EMU architecture and governance of finance

19  June 2017    5:00 pm CEST

Helene Schuberth, Head of Foreign Research Division, National Bank of Austria (OeNB)

Venue

wiiw, Rahlgasse 3, 1060 Vienna

Description

Governance reform is imperative for containing the centrifugal forces in the euro area.  Completing the banking union is decisive for containing the centrifugal forces in the euro area and much has been accomplished so far. A banking union, in its current design, is a remedy to weaken the sovereign-bank nexus, but does little to alleviate the destabilising features stemming from the ‘shadow-fiscal nexus’: Since government bonds are the most important collateral in market-based finance in Europe, the fortune of sovereigns hinges, via the repo market, on the pro-cyclical shadow-banking activities of large banks, potentially leading to flight-to-safety and self-fulfilling crises. The most effective cure would be pooling sovereignty via euro bonds, or, given the reluctance for risk-sharing, introducing European Safe Bonds (ESBies) that work without mutualisation of debt.

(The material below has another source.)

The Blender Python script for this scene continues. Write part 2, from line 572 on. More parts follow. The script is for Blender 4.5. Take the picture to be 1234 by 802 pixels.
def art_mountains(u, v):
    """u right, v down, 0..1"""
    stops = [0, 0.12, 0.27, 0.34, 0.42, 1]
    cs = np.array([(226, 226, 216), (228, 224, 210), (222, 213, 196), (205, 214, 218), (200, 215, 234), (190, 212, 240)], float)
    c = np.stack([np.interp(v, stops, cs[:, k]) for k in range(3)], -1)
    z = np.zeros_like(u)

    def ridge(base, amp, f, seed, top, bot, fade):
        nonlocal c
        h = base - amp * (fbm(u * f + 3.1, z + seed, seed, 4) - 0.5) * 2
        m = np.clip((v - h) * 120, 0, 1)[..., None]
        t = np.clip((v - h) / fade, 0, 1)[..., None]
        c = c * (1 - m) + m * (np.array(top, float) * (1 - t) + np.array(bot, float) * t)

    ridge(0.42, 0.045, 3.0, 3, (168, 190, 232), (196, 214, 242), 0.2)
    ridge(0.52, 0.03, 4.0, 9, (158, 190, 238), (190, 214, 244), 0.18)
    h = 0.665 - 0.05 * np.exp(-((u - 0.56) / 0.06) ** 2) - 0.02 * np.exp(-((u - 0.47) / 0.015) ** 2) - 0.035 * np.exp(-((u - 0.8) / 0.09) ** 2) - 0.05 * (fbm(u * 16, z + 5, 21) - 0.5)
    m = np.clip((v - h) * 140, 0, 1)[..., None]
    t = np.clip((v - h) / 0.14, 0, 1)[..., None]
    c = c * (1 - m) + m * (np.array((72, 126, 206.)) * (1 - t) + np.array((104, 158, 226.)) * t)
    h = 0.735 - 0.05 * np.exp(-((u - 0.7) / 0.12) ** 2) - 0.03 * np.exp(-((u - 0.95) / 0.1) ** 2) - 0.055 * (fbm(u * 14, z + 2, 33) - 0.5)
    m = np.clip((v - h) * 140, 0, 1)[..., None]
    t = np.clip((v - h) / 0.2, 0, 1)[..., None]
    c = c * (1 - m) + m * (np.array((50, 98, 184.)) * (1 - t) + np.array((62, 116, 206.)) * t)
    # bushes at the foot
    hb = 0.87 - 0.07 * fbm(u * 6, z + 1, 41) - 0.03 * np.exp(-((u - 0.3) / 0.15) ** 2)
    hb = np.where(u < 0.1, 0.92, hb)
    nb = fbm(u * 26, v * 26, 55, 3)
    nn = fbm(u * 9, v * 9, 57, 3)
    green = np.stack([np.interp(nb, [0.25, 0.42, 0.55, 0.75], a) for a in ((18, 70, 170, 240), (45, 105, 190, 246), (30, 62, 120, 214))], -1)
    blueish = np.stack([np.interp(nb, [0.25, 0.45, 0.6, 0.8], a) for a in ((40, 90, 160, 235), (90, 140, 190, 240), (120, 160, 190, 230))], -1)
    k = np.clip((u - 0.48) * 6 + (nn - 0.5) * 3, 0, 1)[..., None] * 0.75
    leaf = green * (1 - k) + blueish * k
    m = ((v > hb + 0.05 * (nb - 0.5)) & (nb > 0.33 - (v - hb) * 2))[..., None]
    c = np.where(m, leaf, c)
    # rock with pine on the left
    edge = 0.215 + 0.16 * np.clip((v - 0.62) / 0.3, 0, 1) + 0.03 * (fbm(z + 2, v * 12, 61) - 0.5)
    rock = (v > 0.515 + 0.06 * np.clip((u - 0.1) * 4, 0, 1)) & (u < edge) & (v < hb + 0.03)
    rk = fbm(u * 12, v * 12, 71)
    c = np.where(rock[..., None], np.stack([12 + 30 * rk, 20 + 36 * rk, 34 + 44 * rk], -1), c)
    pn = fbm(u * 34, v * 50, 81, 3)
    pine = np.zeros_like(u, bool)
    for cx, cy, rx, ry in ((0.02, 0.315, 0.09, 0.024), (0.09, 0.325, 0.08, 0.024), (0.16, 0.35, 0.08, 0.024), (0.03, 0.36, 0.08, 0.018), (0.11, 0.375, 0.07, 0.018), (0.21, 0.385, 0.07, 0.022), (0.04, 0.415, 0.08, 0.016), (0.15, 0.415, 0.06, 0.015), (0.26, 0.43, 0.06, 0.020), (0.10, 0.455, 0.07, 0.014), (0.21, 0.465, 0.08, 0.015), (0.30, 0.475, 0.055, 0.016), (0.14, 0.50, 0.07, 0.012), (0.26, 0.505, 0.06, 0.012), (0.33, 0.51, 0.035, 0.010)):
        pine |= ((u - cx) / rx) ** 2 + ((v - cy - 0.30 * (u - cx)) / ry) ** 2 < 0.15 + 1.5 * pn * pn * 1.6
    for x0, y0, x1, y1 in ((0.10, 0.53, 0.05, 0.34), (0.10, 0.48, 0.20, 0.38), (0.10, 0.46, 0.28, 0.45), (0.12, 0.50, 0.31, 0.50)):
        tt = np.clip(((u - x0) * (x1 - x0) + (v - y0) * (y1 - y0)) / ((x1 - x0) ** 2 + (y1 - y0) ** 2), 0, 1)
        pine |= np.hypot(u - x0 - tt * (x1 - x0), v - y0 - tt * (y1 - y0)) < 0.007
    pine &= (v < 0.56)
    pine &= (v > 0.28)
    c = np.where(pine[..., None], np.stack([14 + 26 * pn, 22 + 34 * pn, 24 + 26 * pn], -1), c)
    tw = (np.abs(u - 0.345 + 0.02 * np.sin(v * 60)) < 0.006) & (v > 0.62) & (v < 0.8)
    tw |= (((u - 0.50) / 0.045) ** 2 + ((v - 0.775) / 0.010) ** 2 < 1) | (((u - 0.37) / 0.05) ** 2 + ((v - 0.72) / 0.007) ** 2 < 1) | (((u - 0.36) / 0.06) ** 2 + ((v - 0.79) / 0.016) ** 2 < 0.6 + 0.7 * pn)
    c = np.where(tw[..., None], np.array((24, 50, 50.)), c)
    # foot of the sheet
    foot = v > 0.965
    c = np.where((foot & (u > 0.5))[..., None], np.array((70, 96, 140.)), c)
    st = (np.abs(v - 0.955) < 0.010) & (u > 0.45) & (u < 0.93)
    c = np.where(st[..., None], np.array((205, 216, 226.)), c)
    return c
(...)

Helene Schuberth has been Head of Foreign Research Division at the National Bank of Austria (OeNB) since 2013. Between 1999 and 2007 she was Deputy Head of the OeNB’s Economic Analysis Division. She studied economics and social sciences at the University of Vienna and Harvard. Her research interests include monetary and fiscal policies, structural and labor market policies, financial governance, European integration and economics of transition, which is documented in her publications. Since 1992 she has been teaching macroeconomics at the Vienna University of Economics and Business Administration.